For two observers of nearly equal visual sensitivity, two heads were definitely better than one, provided they were given the opportunity to communicate freely, even in the absence of any feedback about decision outcomes. But for observers with very different visual sensitivities, two heads were actually worse than the better one. These seemingly discrepant patterns of group behavior can be explained by a model in which two heads are Bayes optimal under the assumption that individuals accurately communicate their level of confidence on every trial.

In the context of pair programming, this result suggests that the effectiveness of pairing depends strongly on the way in which the two programmers interact with one another, and on their self-awareness regarding their own skills. I see a connection here with observations I have made in the past regarding our lack of a professional corpus of knowledge that we transmit from generation to generation of software developers. Each generation tends to re-invent every wheel for themselves. (See "Can a new dog learn old tricks?" on this blog.) Software development seems to take place in Lake Wobegon, where "all the women are strong, all the men are good-looking, and all the children are above average." Most of the above average children stand on the bottom rung of the Conscious Competence Ladder. If they try pair programming and they have difficulty with it, they may not be equipped to understand why, and simply conclude that pair programming "doesn’t work."

If the value of close collaboration in technical work has been recognized at least since the 1950s, and if pair programming specifically was vetted experimentally as long ago as 1975, then why do people in the software development field still argue about it today? Looking back over the history of software development methods and techniques, I am struck by a recurring pattern: Generation after generation, various development techniques are discovered and forgotten, discovered and forgotten, discovered and forgotten over and over again.

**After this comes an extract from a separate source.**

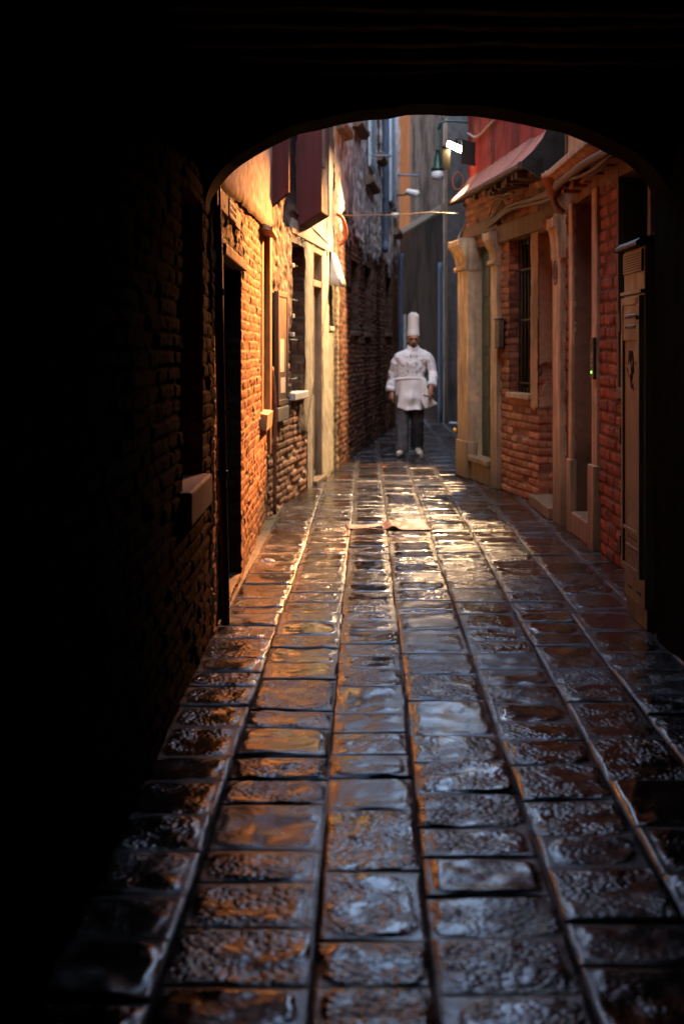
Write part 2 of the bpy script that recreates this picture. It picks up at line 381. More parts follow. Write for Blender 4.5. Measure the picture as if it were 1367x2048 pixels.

Each re-discovery re-brands the technique, and when a competing methodology dares to suggest the same technique with a different brand, the two camps attack one another with the same intensity as two closely-related sects of the same religion.

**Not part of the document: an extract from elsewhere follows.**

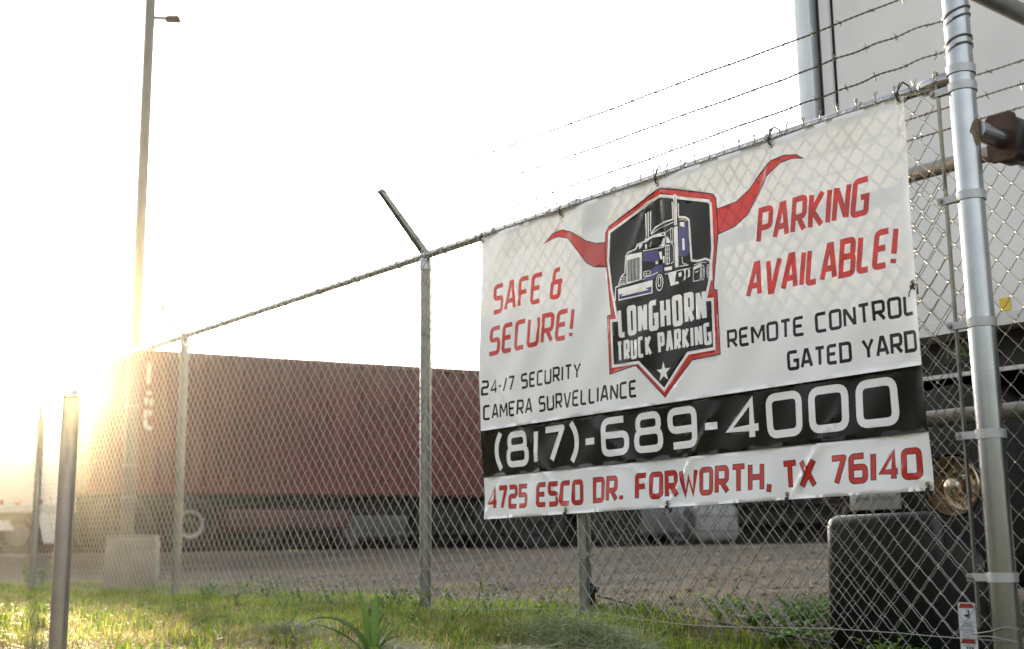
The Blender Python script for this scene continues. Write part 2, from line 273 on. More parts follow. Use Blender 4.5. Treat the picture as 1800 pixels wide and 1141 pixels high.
TS=[(0.007, [(1.7226, 1.6), (1.7498, 1.622), (1.7936, 1.6339), (1.8549, 1.6344)]),(0.0088, [(1.883, 1.6374), (1.9224, 1.6266), (1.9424, 1.6118), (1.9464, 1.5405), (1.9473, 1.4435), (1.9776, 1.4348), (2.0203, 1.4364), (2.0434, 1.425), (2.0508, 1.3974), (2.0494, 1.3434)]),(0.0057, [(1.4969, 1.3529), (1.5017, 1.411), (1.5197, 1.4135), (1.5378, 1.4503), (1.5627, 1.4632), (1.5694, 1.5359), (1.5833, 1.5484), (1.6318, 1.5531), (1.6415, 1.5715), (1.6833, 1.5759), (1.6958, 1.5905)]),(0.0039, [(1.6739, 1.5369), (1.783, 1.5321), (1.8031, 1.5703), (1.8002, 1.5921)]),(0.0035, [(1.7284, 1.5987), (1.7638, 1.6126), (1.8099, 1.6176), (1.8543, 1.6219)]),(0.0031, [(1.704, 1.4478), (1.7124, 1.4398), (1.7077, 1.4259), (1.6727, 1.4293), (1.6747, 1.4468), (1.704, 1.4478)]),(0.0022, [(1.6894, 1.4484), (1.6897, 1.4279)]),(0.0022, [(1.6743, 1.4384), (1.7104, 1.4351)]),(0.0031, [(1.6685, 1.4138), (1.6854, 1.4235), (1.7205, 1.4256), (1.7554, 1.4319)]),(0.0026, [(1.5377, 1.4482), (1.5645, 1.4476), (1.5648, 1.4259), (1.5368, 1.4279), (1.5377, 1.4482)]),(0.0022, [(1.5511, 1.4479), (1.5502, 1.4263)]),(0.0022, [(1.5373, 1.4382), (1.5641, 1.4369)]),(0.0039, [(1.5287, 1.4084), (1.5323, 1.4208), (1.5658, 1.4184)]),(0.0026, [(1.5229, 1.416), (1.5685, 1.4123)]),(0.0039, [(1.8003, 1.535), (1.8229, 1.5325), (1.8214, 1.4552), (1.7989, 1.4574), (1.8003, 1.535)]),(0.0026, [(1.8117, 1.5348), (1.8096, 1.4575)]),(0.0022, [(1.8006, 1.5181), (1.8221, 1.5159)]),(0.0022, [(1.7997, 1.4993), (1.8223, 1.4969)]),(0.0022, [(1.7988, 1.4805), (1.8214, 1.4782)]),(0.0031, [(1.8374, 1.599), (1.8475, 1.5981), (1.8469, 1.5402), (1.8348, 1.5469), (1.8363, 1.5992)]),(0.0026, [(1.8086, 1.5903), (1.8431, 1.5999), (1.8508, 1.5856)]),(0.0026, [(1.84, 1.5374), (1.8492, 1.5188), (1.8473, 1.4565), (1.8303, 1.4535)]),(0.0031, [(1.8967, 1.4678), (1.8977, 1.4448), (1.905, 1.4364), (1.9191, 1.4345)]),(0.0035, [(1.8794, 1.4317), (1.9286, 1.4286)]),(0.0035, [(1.7918, 1.416), (1.8675, 1.4161), (1.9387, 1.4136)]),(0.0031, [(1.955, 1.4154), (1.9493, 1.3573), (1.9868, 1.3567), (1.9973, 1.4229)]),(0.0026, [(1.9581, 1.423), (1.9985, 1.4255), (2.0247, 1.4205)]),(0.0031, [(1.6348, 1.5534), (1.6381, 1.5614), (1.6684, 1.5725), (1.6862, 1.574)]),(0.0022, [(1.7143, 1.546), (1.724, 1.5675)]),(0.0026, [(1.8863, 1.6241), (1.911, 1.6208), (1.9297, 1.6083)]),]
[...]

The 2007 post in which Corey made the comment about pair programming was, in fact, a rant favoring one sect over a competing, nearly identical sect within the religion of effective software development practices. It was not representative of his usual objective, analytical approach. The assertion that pair programming is antithetical to lean does not withstand an objective assessment of the effect of the practice on lean-defined forms of waste. It is an emotional statement. And, in fairness, the comment was published several years ago. The author’s understanding may have changed since that time.

Why is it that smart people can resort to statements of this kind? It may just be a feature of human nature. We all have blind spots. I appreciate Corey’s work and that of other people from whom I can learn. I hope I can also help people learn. But we would be wise to avoid just accepting any statement a person makes, even if we respect that person highly. It’s better to take what they say and run it through our own filters; reason through it independently, or try what they suggest and see whether it works for us. Then, whether the outcome is good or bad, we should try and understand why and how the outcome came about, rather than just accepting or rejecting a practice universally.

Conclusion: Pair programming is a natural fit for lean development

The effects of pair programming include reducing wait time and reducing errors. Cross-disciplinary pairing also enhances clear communication and common understanding of what needs to be done, reducing rework. Pair programming, and pairing in general, are therefore perfectly aligned with lean thinking and lean software development. They directly reduce mura, which is a First Domino, and by extension a good deal of muda and muri as well. They also promote double-loop learning by cross-pollinating the knowledge and experiences of team members, helping to support the lean concept of continuous improvement (pursuit of perfection, the fifth lean value).